Father Achanyi, 33, is the son of Francis Takdr and Margaret Achanyi. His mother died in 1994 when he was 14. His father died in 2001. His grandmother mostly raised him and his little sister, Alice.

“It was a difficult time,” he acknowledged. “I learned how to become my own man, how to lean on God. There were so many people of God that were supporting me all the way.”

He fondly recalls the time he spent at the local parish as an altar server. He remembers accompanying the priests as they made their visits to minister to people in outlying areas. His admiration for priests grew.

 Though he couldn’t know it at the time, his desire to become a priest would eventually bring him to the United States.  He was a young seminarian teaching school when he met Father Kizito Thompson, an American Trappist monk of the Cistercian Order of the Strict Observance, who was a chaplain at the all-girls school. The two became friends, and when Father Thompson returned to the United States he recommended his friend for the Archdiocese of New York.

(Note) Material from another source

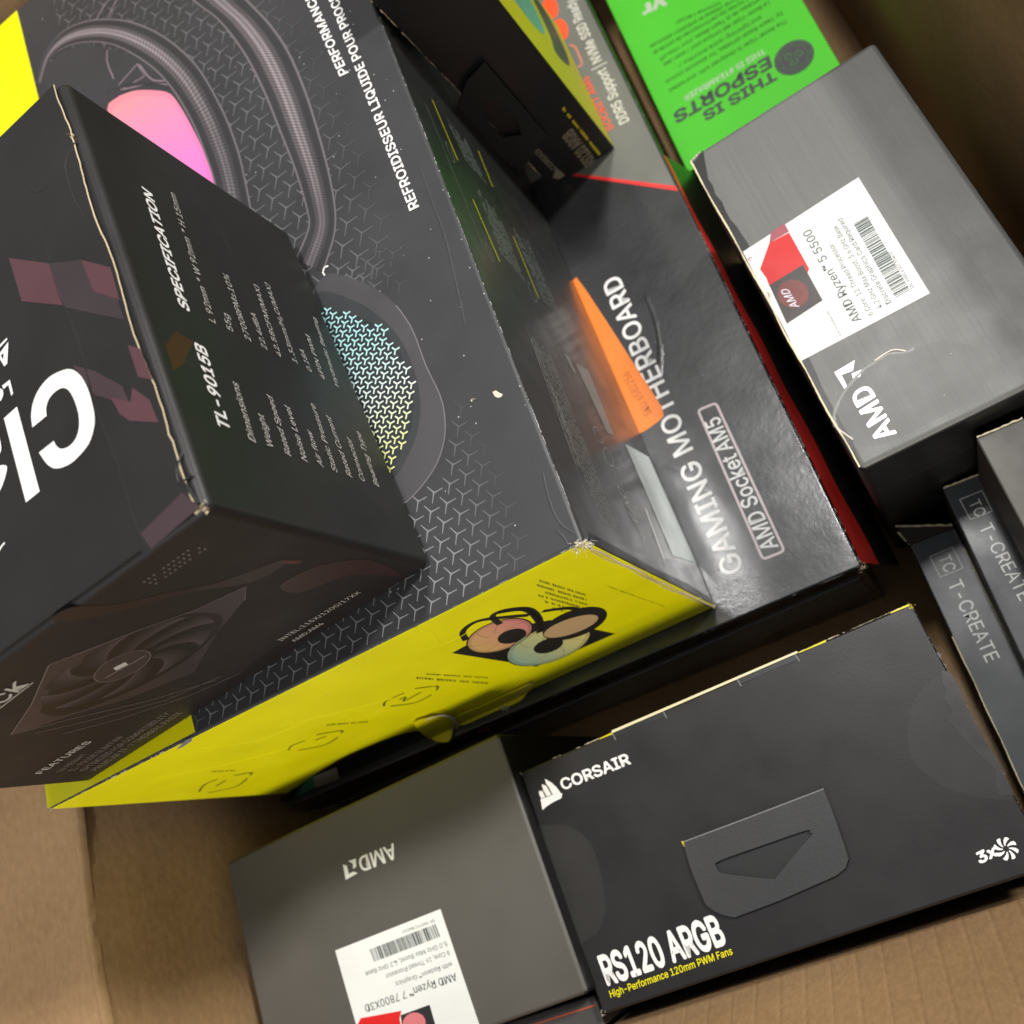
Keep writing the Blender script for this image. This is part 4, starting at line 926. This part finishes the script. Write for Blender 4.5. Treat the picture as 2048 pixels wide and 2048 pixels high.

“I never really thought about leaving home,” Father Achanyi said. “But I had to be open to the Spirit and I trusted this is where God wanted me to be. I felt like he was leading me to the United States. It was a leap in the dark. I was leaving home for the first time. But I trusted if he was bringing me here he certainly has something for me.

“My being here working for the people of America is God’s plan for my life. I may not be an American but this is my home. This is my diocese.”

Life is different than in Cameroon, but he has adjusted thanks to the support he has received at St. Joseph’s Seminary. “It’s been a good experience because it has really helped me get in touch with myself,” he said. “Coming here and studying here has solidified what I already knew about myself.”

He admits he’s looking ahead to his ordination with some trepidation. When Cardinal Dolan recently visited St. Joseph’s he met the young deacon one-on-one and gave him some advice, which Father Achanyi took to heart.

“He told me, ‘Michael, you should never lose the awe of the priesthood.’ I just found it very profound,” he said, “I am looking forward to this. But at the same time I am open that God is leading me through all this. He will give me the strength necessary.”

 

Father Achanyi’s first Mass will be at Holy Rosary Church in the Bronx on Sunday, May 25 at 1 p.m.